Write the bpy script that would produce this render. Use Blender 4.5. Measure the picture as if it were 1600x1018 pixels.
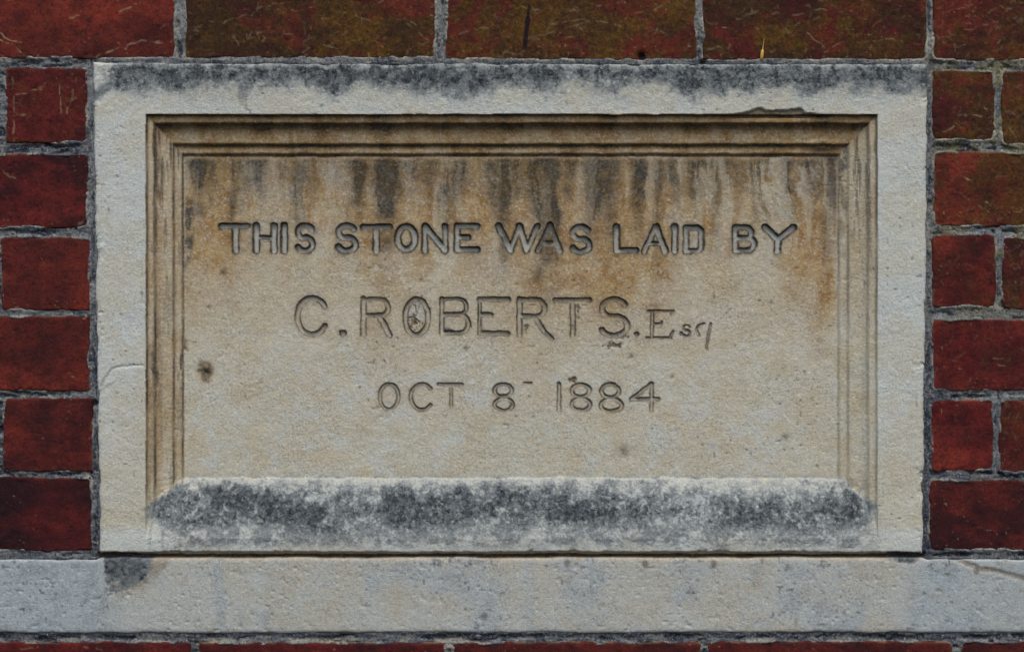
import bpy, math
import numpy as np
from mathutils import Vector

SC = bpy.context.scene
COL = SC.collection
for o in list(bpy.data.objects):
    bpy.data.objects.remove(o)

# ------------------------------------------------------------------ camera
ZC = 1.30                       # height of the picture's centre on the wall
DIST, PITCH = 1.60, math.radians(2.6)
PX = 0.000585                   # metres of wall per photo pixel at the centre
FOC = DIST / PX                 # focal length in photo pixels
cam_d = bpy.data.cameras.new('camera')
cam = bpy.data.objects.new('camera', cam_d); COL.objects.link(cam)
CAM = np.array([0.0, -DIST * math.cos(PITCH), ZC + DIST * math.sin(PITCH)])
cam.location = CAM
cam.rotation_euler = (math.pi / 2 - PITCH, 0, 0)
cam_d.sensor_width = 36.0
cam_d.sensor_fit = 'HORIZONTAL'
cam_d.lens = 36.0 * FOC / 1600.0
cam_d.clip_start, cam_d.clip_end = 0.05, 100.0
SC.camera = cam

# ------------------------------------------------------------------ light: soft overcast sky from above
SUN_EL, SUN_AZ = math.radians(58), math.radians(-28)     # azimuth measured from straight in front of the wall, minus = left
world = bpy.data.worlds.new('World'); SC.world = world
world.use_nodes = True
wn, wl = world.node_tree.nodes, world.node_tree.links
wn.clear()
sky = wn.new('ShaderNodeTexSky'); sky.sky_type = 'NISHITA'; sky.sun_disc = False
sky.sun_elevation = SUN_EL
sky.sun_rotation = math.pi - SUN_AZ * -1.0
sky.air_density, sky.dust_density, sky.ozone_density = 1.0, 4.0, 1.0
bg = wn.new('ShaderNodeBackground'); bg.inputs['Strength'].default_value = 0.15
wo = wn.new('ShaderNodeOutputWorld')
wl.new(sky.outputs[0], bg.inputs['Color']); wl.new(bg.outputs[0], wo.inputs['Surface'])

sun_d = bpy.data.lights.new('sun', 'SUN'); sun_d.energy = 1.5; sun_d.angle = math.radians(24)
sun_d.color = (1.0, 0.98, 0.945)
sun = bpy.data.objects.new('sun', sun_d); COL.objects.link(sun)
to_sun = Vector((math.sin(SUN_AZ) * math.cos(SUN_EL), -math.cos(SUN_AZ) * math.cos(SUN_EL), math.sin(SUN_EL)))
sun.rotation_euler = to_sun.to_track_quat('Z', 'Y').to_euler()
sun.location = (-1.0, -2.0, 4.0)

SC.view_settings.view_transform = 'Standard'
SC.view_settings.look = 'None'
SC.view_settings.exposure = 0.02
SC.view_settings.gamma = 1.0
SC.view_settings.use_curve_mapping = False

# ------------------------------------------------------------------ measuring the photograph: picture point -> point of the wall plane
def wall(u, v):
    """photo pixel -> (x, z) on the plane of the wall face (y = 0)"""
    a = (np.asarray(u, float) - 800.0) / FOC
    b = (509.0 - np.asarray(v, float)) / FOC
    cp, sp = math.cos(PITCH), math.sin(PITCH)
    dy = cp + b * sp
    dz = -sp + b * cp
    t = -CAM[1] / dy
    return a * t, CAM[2] + dz * t

PANEL_D = 18.0                                       # depth of the sunk panel, mm
KQ = 1.0 + PANEL_D * 0.001 / DIST
def Q(u, v):                                         # photo pixel of something on the sunk panel -> same place in wall pixels
    return 800 + (u - 800) * KQ, 509 + (v - 509) * KQ

# ------------------------------------------------------------------ noise
def _hash(ix, iy, seed):
    h = (ix.astype(np.int64) * 374761393 + iy.astype(np.int64) * 668265263 + seed * 1274126177) & 0xFFFFFFFF
    h = ((h ^ (h >> 13)) * 1274126177) & 0xFFFFFFFF
    h = ((h ^ (h >> 16)) * 2246822519) & 0xFFFFFFFF
    return ((h ^ (h >> 15)) & 0xFFFF) / 65535.0

def vn(x, y, s, seed=0, sy=None):                    # value noise, 0..1, feature size s (and sy)
    fx, fy = x / s + 137.3 * (seed % 7), y / (sy or s) + 71.9 * (seed % 11)
    ix, iy = np.floor(fx), np.floor(fy)
    tx, ty = fx - ix, fy - iy
    tx = tx * tx * tx * (tx * (tx * 6 - 15) + 10); ty = ty * ty * ty * (ty * (ty * 6 - 15) + 10)
    a = _hash(ix, iy, seed); b = _hash(ix + 1, iy, seed)
    c = _hash(ix, iy + 1, seed); d = _hash(ix + 1, iy + 1, seed)
    return (a + (b - a) * tx) * (1 - ty) + (c + (d - c) * tx) * ty

def fbm(x, y, s, seed=0, octv=4, sy=None, gain=0.5):
    out = 0.0; amp = 1.0; tot = 0.0
    for k in range(octv):
        out = out + amp * vn(x * (1 + .03 * k) + (.37 * k * y if sy is None else 0), y - .29 * k * x if sy is None else y, s / 2 ** k, seed + 17 * k, None if sy is None else sy / 2 ** k)
        tot += amp; amp *= gain
    return out / tot

def ss(a, b, x):
    t = np.clip((x - a) / (b - a), 0, 1)
    return t * t * (3 - 2 * t)

def gauss(x, c, w):
    return np.exp(-((x - c) / w) ** 2)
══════
• WHAT IS NEEDED:
Leave out any pictures, please, and quote only the lines from the top of the data through the line that contains "bpy.data.objects.remove(o)".

• SOLUTION TO THIS PROBLEM:
Write the bpy script that would produce this render. Use Blender 4.5. Measure the picture as if it were 1600x1018 pixels.
import bpy, math
import numpy as np
from mathutils import Vector

SC = bpy.context.scene
COL = SC.collection
for o in list(bpy.data.objects):
    bpy.data.objects.remove(o)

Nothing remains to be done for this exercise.